As for the dating, how do we establish that the legend did not start in some very primitive form around the year of, say, 6 AD or even earlier, like 25 BC, and that only by the time Paul hit the scene, it had become quite developed, fusing OT inspired theology with Wisdom literature motifs and a few influences from pagan religions that were popular at the time (e.g., Mithras, Osiris-Dionysos, Bacchus, etc.) sprinkled in, and by the time that the authors of the gospels hit the scene, the central figure of worship, Jesus, had all sorts of stories sprouting up about him (e.g., virgin birth, baptism by John the Baptist, miracles, healings, wrestling with the devil, raising the dead, trial before Pilate, an empty tomb, etc.)? By this point, it would seem that dating the resurrection to AD 30 would be sensible, given the gospels.

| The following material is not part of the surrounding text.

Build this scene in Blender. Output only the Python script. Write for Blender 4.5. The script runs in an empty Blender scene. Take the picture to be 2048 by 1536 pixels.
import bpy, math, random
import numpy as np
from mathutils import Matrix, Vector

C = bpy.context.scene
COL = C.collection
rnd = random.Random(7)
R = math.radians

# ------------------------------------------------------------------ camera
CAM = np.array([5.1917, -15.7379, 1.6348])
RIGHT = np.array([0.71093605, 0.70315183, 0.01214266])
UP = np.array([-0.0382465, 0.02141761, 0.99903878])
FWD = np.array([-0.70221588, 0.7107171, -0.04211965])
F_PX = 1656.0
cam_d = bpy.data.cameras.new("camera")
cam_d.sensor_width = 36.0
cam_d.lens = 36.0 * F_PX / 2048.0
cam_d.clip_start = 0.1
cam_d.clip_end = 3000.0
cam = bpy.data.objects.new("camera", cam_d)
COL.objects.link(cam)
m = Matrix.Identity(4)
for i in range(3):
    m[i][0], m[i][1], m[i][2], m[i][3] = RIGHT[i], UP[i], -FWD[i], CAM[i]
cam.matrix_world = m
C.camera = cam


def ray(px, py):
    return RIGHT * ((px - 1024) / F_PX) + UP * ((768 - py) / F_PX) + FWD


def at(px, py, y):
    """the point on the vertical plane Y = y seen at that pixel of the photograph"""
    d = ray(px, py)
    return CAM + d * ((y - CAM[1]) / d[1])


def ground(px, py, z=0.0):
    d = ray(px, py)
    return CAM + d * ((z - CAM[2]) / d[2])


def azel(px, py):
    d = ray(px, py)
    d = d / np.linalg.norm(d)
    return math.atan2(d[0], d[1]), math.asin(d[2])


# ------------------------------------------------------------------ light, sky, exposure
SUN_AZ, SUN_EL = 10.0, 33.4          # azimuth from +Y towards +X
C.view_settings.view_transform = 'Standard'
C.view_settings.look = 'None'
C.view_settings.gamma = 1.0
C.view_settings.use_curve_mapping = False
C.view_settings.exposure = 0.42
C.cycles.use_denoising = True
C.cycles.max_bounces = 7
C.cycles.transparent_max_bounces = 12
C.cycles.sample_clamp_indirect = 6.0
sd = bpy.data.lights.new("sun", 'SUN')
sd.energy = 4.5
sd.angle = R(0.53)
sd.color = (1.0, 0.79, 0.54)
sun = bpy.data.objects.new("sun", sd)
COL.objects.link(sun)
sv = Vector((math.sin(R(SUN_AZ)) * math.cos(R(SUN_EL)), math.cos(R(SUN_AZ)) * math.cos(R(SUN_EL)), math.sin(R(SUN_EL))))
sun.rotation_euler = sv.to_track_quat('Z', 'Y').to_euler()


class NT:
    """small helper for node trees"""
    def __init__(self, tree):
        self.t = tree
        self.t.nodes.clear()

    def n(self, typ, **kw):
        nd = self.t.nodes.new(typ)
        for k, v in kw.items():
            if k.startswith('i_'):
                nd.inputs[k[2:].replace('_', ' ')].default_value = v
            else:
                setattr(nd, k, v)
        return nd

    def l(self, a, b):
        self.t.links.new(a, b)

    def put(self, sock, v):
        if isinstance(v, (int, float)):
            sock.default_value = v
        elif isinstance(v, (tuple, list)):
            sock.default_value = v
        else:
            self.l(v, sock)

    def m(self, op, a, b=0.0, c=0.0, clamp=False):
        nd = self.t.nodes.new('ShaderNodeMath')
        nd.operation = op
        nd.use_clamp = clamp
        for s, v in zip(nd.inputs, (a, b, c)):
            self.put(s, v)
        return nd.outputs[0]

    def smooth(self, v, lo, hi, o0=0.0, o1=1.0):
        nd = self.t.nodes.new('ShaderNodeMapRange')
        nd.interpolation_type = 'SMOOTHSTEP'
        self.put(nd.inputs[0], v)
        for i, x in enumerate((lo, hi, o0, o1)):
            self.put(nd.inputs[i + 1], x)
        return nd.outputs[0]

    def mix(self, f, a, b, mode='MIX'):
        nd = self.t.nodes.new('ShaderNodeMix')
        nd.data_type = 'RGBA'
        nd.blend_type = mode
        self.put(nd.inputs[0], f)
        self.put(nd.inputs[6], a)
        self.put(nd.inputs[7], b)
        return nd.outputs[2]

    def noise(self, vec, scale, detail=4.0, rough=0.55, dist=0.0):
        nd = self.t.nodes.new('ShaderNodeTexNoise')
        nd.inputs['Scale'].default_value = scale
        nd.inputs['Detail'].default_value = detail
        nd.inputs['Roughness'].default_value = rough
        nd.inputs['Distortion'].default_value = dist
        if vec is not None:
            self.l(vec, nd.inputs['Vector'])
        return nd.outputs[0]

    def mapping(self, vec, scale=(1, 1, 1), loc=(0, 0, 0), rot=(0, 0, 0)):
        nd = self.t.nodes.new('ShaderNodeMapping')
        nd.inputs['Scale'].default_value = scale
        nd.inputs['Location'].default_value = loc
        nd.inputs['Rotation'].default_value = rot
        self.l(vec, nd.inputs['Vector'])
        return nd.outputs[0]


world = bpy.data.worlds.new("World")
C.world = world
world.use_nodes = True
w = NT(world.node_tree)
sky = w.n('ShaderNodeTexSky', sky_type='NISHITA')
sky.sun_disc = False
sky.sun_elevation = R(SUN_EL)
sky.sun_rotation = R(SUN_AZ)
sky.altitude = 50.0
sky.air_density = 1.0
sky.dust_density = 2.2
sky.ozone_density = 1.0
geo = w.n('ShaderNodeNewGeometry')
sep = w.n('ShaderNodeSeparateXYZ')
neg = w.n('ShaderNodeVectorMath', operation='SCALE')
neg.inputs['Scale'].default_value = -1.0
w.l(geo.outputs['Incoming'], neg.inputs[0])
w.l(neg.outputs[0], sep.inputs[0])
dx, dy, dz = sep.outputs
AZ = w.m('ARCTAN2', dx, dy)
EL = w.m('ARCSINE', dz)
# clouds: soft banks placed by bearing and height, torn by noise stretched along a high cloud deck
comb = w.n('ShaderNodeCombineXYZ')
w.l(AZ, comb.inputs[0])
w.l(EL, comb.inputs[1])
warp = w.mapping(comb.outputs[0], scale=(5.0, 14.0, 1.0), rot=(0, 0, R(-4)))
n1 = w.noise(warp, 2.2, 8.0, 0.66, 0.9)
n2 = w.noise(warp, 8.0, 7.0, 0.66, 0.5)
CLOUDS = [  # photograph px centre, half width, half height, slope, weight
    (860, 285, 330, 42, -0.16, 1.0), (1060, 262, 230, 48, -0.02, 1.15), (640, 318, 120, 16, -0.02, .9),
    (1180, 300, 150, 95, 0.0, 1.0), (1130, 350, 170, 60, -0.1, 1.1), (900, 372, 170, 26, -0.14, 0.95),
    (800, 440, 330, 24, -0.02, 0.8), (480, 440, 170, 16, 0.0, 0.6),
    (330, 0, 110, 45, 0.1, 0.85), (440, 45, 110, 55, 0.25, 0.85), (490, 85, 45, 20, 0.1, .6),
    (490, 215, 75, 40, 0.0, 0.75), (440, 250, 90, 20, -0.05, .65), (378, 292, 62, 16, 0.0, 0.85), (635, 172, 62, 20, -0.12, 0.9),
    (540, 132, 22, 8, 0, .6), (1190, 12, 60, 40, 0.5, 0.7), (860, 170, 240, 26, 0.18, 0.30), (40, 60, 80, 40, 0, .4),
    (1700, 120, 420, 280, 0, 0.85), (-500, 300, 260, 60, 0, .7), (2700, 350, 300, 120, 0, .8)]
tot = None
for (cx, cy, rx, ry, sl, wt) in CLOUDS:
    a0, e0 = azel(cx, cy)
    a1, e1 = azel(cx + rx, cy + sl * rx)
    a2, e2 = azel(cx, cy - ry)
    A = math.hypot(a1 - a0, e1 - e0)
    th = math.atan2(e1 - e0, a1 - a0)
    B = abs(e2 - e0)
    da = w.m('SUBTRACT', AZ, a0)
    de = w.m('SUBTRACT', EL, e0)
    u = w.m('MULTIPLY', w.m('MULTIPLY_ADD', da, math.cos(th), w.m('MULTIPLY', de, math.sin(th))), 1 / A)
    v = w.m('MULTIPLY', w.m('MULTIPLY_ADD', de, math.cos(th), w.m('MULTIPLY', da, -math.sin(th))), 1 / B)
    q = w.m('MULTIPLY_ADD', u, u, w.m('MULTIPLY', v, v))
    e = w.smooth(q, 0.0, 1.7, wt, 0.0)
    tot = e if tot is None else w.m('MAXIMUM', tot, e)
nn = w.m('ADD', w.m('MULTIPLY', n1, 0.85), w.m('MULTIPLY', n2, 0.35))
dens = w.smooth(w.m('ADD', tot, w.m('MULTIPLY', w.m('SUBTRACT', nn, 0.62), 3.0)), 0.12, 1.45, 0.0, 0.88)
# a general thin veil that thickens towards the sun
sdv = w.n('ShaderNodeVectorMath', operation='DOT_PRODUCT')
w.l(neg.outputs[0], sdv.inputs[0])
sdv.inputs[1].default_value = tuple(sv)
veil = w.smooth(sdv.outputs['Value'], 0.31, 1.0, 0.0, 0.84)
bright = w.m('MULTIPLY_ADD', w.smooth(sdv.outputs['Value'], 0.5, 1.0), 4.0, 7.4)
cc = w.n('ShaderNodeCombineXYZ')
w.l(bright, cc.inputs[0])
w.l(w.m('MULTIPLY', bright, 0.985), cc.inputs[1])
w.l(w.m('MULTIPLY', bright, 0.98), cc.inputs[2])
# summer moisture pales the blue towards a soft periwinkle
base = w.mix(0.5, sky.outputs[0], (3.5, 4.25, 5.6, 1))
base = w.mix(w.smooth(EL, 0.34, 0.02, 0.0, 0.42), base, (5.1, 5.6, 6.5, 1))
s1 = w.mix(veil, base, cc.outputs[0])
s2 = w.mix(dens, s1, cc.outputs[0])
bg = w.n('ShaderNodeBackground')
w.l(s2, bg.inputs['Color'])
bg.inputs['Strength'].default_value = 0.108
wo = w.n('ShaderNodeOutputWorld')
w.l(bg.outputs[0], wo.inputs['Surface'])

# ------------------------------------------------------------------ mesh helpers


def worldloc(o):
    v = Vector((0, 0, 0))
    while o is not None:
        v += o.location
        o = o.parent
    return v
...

But if the gospels themselves are legends, then the claim that the resurrection took place in AD 30 is historically worthless.
So let’s review what we have here: Paul, who gives no date to the crucifixion and resurrection that he ascribes to Jesus, is allegedly quoting from a creed in his letter, dated to ca. 56 AD, claiming that this resurrected Jesus "appeared" to a bunch of people, the vast majority of whom being completely anonymous, and this creed can allegedly be dated back to 30 AD or sometime soon thereafter, with no evidence whatsoever for this dating.
From all of this, David concluded:
Conclusion: The window between Resurrection and resurrection belief is insufficient for legend development.
David continued:
Related conclusions of this argument that other apologists use: C1. Early belief in the Resurrection requires an alternative explanation.
Then David stated:
C2. The Resurrection actually happening is the best explanation of early resurrection belief.
David wrote:
Again let me just point out that G/T says 'There's no possible way that such testimony could describe a legend, because it goes right back to the time and place of the event itself.' They do not say 'It could not be a legend because the Resurrection actually happened'.
David closed with the following declaration of faith:
I remain firm in my stance that you are incorrectly evaluating the argument when you conclude it is circular.